Exercise: Search the data below for the string "scene". Extract every line that contains it.
■ ■ ■ ■ ■
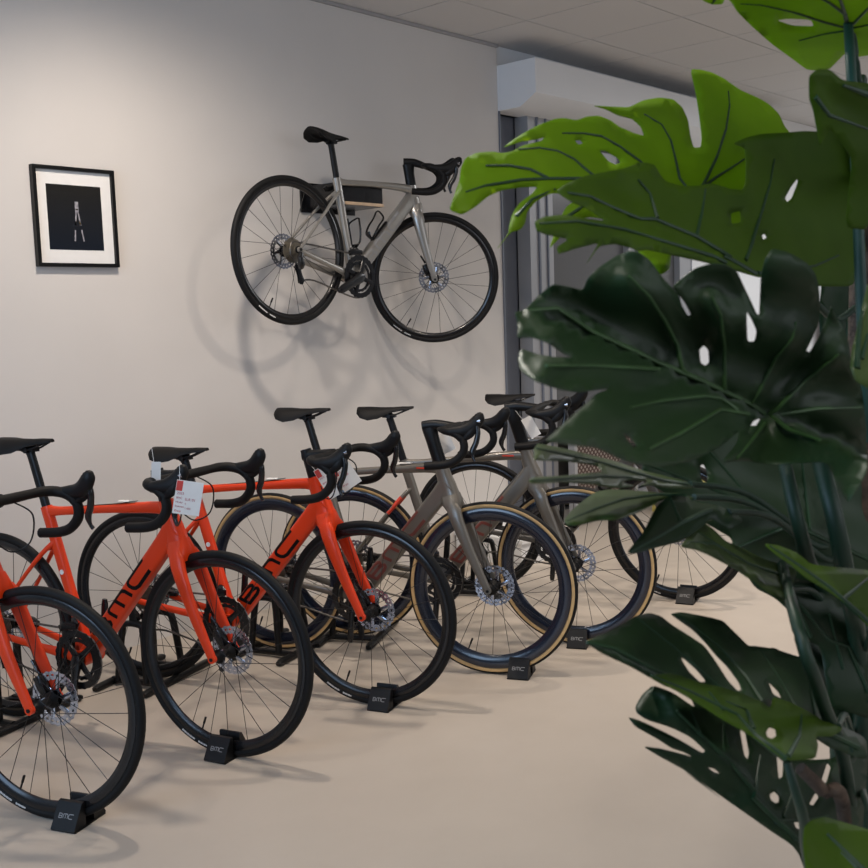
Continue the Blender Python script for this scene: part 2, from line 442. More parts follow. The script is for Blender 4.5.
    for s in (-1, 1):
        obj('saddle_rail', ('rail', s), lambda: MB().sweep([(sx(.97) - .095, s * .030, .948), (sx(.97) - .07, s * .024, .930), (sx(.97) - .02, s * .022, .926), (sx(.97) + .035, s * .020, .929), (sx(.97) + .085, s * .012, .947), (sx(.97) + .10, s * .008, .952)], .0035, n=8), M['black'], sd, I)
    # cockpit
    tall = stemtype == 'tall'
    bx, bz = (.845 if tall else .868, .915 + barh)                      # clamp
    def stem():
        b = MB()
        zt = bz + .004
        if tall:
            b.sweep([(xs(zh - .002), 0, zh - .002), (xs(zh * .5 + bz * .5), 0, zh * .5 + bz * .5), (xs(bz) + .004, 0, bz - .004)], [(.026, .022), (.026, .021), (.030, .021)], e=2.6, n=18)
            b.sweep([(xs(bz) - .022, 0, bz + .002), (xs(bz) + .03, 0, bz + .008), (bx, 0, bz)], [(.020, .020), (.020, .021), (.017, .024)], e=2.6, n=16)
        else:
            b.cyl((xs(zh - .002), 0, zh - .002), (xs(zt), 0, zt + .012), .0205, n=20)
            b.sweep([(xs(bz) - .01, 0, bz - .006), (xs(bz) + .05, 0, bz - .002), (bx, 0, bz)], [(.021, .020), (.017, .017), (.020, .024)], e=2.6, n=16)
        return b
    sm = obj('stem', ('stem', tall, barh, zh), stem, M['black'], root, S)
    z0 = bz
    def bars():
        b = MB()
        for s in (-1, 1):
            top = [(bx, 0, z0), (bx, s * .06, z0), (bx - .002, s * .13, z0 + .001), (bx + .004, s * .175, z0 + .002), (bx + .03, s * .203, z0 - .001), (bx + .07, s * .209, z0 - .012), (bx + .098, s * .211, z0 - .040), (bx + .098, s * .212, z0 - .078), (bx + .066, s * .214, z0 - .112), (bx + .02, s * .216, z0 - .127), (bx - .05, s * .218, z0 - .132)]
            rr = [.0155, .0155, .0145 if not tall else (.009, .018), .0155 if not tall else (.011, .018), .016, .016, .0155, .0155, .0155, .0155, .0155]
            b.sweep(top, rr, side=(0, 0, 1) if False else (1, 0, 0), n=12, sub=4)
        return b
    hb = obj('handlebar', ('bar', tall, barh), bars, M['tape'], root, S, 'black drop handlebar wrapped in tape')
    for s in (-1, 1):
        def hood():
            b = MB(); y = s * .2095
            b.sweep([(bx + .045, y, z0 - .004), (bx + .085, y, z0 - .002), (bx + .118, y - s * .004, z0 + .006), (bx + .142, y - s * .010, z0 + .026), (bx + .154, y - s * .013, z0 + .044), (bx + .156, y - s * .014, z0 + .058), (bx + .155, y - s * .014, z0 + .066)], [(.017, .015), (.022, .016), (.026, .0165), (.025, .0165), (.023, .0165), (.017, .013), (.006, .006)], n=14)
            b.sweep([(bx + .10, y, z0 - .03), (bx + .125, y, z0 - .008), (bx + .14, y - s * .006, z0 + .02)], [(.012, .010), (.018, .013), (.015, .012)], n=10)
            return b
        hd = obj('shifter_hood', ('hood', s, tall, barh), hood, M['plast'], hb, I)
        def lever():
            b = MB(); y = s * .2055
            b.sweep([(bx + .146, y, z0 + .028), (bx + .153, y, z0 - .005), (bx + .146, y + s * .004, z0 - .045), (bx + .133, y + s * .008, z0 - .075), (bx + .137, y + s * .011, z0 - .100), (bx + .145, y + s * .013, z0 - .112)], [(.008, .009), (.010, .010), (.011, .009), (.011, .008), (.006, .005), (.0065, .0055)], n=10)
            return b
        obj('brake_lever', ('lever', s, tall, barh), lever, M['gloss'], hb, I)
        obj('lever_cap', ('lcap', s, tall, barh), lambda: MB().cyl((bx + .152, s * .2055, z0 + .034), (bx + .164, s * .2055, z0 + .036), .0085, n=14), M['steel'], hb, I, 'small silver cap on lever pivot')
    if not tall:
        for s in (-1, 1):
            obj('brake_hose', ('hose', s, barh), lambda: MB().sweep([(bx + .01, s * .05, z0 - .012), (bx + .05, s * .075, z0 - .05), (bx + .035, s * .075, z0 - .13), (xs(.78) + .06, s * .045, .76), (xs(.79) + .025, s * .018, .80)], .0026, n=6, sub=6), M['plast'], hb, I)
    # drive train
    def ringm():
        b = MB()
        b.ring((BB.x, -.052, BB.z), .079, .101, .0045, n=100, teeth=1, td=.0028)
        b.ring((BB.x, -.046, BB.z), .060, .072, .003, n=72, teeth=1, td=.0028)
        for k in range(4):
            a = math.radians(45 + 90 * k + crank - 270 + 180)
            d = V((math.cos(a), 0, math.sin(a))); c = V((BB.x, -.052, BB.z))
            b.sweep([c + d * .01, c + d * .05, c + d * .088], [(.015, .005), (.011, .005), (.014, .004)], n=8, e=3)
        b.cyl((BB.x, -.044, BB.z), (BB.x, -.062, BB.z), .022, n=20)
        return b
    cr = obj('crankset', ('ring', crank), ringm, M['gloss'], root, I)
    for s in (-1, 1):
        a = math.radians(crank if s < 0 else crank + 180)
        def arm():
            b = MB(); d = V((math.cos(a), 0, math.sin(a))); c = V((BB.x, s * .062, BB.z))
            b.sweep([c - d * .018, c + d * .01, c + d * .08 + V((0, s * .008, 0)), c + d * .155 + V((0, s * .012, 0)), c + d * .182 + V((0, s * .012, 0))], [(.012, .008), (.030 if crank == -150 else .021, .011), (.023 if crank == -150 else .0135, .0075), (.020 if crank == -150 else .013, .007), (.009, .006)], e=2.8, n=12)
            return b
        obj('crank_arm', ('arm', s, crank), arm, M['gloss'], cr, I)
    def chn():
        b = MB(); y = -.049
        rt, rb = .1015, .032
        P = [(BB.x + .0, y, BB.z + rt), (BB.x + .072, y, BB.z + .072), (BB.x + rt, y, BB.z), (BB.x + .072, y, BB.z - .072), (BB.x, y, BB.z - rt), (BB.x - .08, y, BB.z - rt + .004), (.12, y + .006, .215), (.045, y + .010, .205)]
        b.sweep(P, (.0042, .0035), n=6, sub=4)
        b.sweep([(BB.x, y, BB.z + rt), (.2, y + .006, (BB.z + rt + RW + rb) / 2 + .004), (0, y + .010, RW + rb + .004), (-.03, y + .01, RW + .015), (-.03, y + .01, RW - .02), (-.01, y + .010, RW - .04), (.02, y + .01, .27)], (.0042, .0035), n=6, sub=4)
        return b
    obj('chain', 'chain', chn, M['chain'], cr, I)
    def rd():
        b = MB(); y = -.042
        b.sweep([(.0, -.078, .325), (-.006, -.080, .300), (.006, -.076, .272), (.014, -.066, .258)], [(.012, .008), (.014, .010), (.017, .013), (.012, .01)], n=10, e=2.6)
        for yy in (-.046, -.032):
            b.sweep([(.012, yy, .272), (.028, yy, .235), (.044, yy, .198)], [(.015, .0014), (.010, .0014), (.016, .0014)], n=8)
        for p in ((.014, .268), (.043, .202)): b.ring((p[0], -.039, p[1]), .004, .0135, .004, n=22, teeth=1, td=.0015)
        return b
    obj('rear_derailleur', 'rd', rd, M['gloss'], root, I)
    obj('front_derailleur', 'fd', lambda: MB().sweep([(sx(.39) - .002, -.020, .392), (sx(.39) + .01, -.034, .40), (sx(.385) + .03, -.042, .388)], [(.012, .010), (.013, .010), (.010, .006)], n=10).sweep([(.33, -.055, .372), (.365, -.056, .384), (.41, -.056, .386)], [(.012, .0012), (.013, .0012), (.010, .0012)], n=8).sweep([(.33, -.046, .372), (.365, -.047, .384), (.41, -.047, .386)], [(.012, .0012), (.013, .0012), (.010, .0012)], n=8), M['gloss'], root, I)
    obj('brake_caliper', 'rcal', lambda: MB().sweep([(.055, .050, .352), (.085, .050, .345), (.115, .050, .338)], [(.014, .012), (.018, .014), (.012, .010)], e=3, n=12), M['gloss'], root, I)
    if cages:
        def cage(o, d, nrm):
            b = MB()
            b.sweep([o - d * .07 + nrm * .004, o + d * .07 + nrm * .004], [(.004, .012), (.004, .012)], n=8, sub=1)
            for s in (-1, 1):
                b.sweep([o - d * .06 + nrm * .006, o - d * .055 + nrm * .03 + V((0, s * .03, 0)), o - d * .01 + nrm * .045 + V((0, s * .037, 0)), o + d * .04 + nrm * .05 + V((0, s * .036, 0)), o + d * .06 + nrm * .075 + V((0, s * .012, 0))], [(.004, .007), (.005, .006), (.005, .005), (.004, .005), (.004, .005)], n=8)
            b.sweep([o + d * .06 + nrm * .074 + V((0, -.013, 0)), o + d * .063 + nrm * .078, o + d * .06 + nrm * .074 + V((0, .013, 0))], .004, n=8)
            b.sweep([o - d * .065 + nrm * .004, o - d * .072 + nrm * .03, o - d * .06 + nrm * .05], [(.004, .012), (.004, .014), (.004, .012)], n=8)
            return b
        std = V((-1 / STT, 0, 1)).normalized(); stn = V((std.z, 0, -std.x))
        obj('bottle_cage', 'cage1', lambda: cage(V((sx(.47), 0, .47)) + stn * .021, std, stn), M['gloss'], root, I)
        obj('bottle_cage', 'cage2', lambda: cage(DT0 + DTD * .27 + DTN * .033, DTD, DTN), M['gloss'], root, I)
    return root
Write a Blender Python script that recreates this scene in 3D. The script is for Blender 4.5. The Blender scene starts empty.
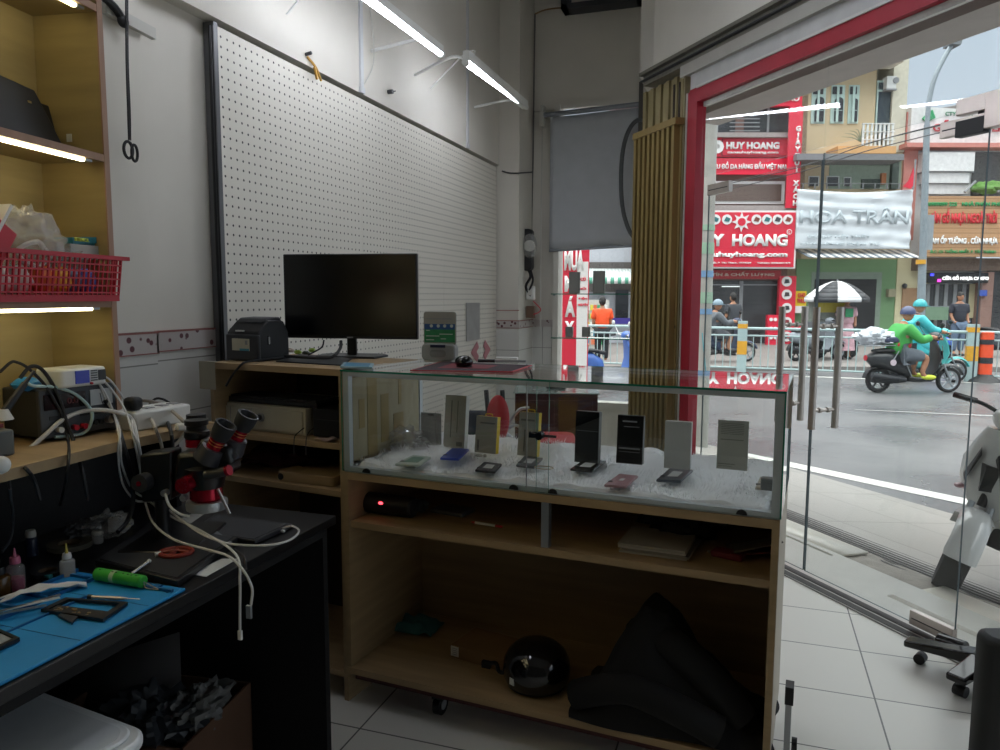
■ ■ ■ ■ ■
Exercise solution:
Continue the Blender Python script for this scene: part 2, from line 442. More parts follow. The script is for Blender 4.5.
Write a Blender Python script that recreates this scene in 3D. The script is for Blender 4.5. The Blender scene starts empty.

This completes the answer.